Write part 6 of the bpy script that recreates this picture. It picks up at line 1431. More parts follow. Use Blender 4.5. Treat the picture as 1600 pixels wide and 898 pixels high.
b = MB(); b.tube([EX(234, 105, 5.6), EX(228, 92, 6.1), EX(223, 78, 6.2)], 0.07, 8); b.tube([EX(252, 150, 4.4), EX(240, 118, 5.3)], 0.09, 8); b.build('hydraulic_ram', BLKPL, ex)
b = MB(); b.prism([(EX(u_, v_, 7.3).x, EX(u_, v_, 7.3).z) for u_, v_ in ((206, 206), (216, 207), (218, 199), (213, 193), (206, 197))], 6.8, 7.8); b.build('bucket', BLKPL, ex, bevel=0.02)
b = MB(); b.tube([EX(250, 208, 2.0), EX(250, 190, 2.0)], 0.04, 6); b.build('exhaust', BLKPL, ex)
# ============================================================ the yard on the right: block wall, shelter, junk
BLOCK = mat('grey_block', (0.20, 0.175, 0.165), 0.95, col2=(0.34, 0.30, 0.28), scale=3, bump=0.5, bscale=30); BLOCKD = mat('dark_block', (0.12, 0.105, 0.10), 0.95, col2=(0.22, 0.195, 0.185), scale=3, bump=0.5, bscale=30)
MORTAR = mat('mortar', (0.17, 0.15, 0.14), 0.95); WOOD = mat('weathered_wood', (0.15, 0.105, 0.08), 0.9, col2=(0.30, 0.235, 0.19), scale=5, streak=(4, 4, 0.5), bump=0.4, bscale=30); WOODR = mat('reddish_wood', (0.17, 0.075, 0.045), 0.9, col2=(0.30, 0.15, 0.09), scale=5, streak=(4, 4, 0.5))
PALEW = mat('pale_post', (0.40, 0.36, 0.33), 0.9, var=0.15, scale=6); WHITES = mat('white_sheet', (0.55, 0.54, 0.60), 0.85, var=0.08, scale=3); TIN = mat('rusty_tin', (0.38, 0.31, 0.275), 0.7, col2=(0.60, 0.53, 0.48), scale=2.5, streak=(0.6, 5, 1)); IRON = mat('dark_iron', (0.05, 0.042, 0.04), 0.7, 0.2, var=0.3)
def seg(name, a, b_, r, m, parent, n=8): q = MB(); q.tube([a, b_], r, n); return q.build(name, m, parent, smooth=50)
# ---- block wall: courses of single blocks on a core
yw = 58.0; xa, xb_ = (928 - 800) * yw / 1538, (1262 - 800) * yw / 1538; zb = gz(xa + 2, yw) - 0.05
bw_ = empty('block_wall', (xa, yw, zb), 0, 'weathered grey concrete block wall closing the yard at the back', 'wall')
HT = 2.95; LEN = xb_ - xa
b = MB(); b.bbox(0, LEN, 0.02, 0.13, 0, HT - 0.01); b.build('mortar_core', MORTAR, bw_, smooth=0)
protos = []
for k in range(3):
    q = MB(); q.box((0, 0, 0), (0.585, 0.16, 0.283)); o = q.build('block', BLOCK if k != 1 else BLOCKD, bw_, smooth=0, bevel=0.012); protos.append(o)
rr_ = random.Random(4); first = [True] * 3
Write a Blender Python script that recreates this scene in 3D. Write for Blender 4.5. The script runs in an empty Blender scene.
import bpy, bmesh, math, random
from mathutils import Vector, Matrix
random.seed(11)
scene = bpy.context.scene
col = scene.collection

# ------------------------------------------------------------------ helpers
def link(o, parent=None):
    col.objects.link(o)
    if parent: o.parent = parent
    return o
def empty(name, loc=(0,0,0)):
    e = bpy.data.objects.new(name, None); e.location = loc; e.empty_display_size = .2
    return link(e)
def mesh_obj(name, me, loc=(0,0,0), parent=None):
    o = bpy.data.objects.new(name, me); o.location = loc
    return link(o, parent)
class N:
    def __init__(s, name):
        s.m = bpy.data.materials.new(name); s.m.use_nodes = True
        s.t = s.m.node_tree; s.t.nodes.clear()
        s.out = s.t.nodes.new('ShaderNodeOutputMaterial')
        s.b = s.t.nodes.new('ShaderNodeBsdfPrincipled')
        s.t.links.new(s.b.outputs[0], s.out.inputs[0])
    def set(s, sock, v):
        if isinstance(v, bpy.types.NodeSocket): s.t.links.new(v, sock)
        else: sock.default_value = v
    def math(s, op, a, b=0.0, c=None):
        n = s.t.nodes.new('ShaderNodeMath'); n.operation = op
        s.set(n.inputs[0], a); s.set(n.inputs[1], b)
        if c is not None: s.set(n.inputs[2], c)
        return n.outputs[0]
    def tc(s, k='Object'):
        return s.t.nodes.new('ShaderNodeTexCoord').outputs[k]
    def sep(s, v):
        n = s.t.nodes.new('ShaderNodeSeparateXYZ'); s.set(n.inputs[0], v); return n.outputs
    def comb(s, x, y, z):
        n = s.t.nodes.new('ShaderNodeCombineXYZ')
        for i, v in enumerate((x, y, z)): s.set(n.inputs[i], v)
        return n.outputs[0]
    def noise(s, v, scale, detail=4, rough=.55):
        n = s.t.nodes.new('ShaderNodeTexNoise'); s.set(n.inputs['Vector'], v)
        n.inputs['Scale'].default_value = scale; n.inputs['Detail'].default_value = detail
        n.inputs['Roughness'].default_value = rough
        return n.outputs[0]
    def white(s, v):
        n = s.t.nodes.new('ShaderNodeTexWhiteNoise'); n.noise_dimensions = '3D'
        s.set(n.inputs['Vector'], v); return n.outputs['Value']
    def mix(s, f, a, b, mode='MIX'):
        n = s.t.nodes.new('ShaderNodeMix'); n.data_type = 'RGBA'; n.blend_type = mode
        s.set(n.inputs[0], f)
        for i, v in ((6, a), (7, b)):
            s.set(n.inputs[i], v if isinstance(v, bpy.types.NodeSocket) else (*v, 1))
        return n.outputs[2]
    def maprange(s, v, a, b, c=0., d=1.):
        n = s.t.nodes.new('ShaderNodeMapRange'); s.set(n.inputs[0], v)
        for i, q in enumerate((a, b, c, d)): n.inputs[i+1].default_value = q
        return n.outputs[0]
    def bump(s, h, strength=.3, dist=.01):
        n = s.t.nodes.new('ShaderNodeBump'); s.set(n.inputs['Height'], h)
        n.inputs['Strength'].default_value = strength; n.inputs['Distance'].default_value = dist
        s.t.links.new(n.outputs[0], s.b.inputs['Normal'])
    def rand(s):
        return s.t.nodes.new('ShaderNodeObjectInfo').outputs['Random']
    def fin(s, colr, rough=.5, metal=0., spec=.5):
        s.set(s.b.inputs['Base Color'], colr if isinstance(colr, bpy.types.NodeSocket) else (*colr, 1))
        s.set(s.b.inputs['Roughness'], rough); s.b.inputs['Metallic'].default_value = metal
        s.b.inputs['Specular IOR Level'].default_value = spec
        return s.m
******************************
Output nothing except the lines from the line with "Write a Blender" through the line with "col = scene.collection", copied exactly, end lines included.

Write a Blender Python script that recreates this scene in 3D. Write for Blender 4.5. The script runs in an empty Blender scene.
import bpy, bmesh, math, random
from mathutils import Vector, Matrix
random.seed(11)
scene = bpy.context.scene
col = scene.collection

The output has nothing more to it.